Reading Chapin and Anderson’s book Classroom Discussions: Using Math Talk to Help Students Learn taught me a lot of the talk strategies or “moves” that I use on a daily basis. Until this reading, I thought this was just something informal or unplanned that teachers do. After reading this, I understand the intention and significance of the talking moves within classroom discussion.

In my first grade classroom, student involvement is a must in order to maintain the attention of the children. One strategy that my mentor teacher and I use to keep their attention is to frequently ask the children questions. This forces the students to pay attention because they never know what questions will be asked and when. It also allows the children to take part in active learning. Many children in first grade are not familiar with the correct terminology when it comes to math discussions. After we ask a question and listen carefully for their response, we often find that we need to re-ask the question or ask for clarification. Revoicing is a technique that is repeatedly utilized to clarify or reiterate what the child had said. This shows the student that we are really listening to what they are saying. It also demonstrates to the child that what they are saying is meaningful and that they are a valued member of our classroom community. Lastly, it clarifies thing for the other students. They may not have completely understood the question or answer that the student gave but will now comprehend the topic of conversation. This most likely will lead to an extension or expansion of information by that same student (talk move 4) or another child to chime in with their thoughts or opinions. I believe that revoicing is very significant to a successful classroom discussion. It is also extremely easy for a teacher to do which makes it possible to take place without difficulty.

Chapin and Anderson pg. 1-22

“Which of the talk moves seem the most natural for you to use or see yourself using the most? Why?”

After reading about the five different types of productive talk moves to use to help facilitate a mathematics based discussion, from Classroom Discussions: Using math talk to help students learn, by Chapin and Anderson, I started to realize how natural I already do a lot of the different talk moves. At first, when I read that there were specific ways to help initiate discussion, I was a little nervous that they would be these types of talk that would be foreign to me.

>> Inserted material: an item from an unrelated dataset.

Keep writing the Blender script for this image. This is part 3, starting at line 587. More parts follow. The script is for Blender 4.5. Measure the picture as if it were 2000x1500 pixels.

Luckily, however, I saw revoicing, and I was ecstatic because I already revoice everything my learners tell me. Being a child development major, I was taught to always revoice, or paraphrase, what a child says. Not only does it help a learner to “clarify his or her own reasoning, and help other students follow,” but it helps students to extend on their thinking (Chapin, O’Connor, Anderson, 2009). In child development, we learned that so often paraphrasing will show a child that you are listening and finding value in what they are saying. When you revoice what they say, they often further extend on what they were talking about because you are paying attention and you are helping them to refocus their thinking. For example, if a child says, ‘I saw a friend this weekend,” and you respond, “So you got to play with one of your friends,” the child may then respond with, “Yea, we got to go swimming in his backyard.” Thus, when I saw revoicing as one of the steps to helping facilitate a math discussion, I was excited because I feel I could possibly already be effective in one of the types of talk. I think that it is crucial to have revoicing in a mathematics discussion, especially for the individual learner. The repeating, reasoning, and adding on to thoughts are great for the actual facilitation of a discussion among peers, but the revoicing is really important for the individual learner. Revoicing shows that you care and it provides learners time to build upon their thinking. Thus, I am really excited to start implementing revoicing in my math lessons.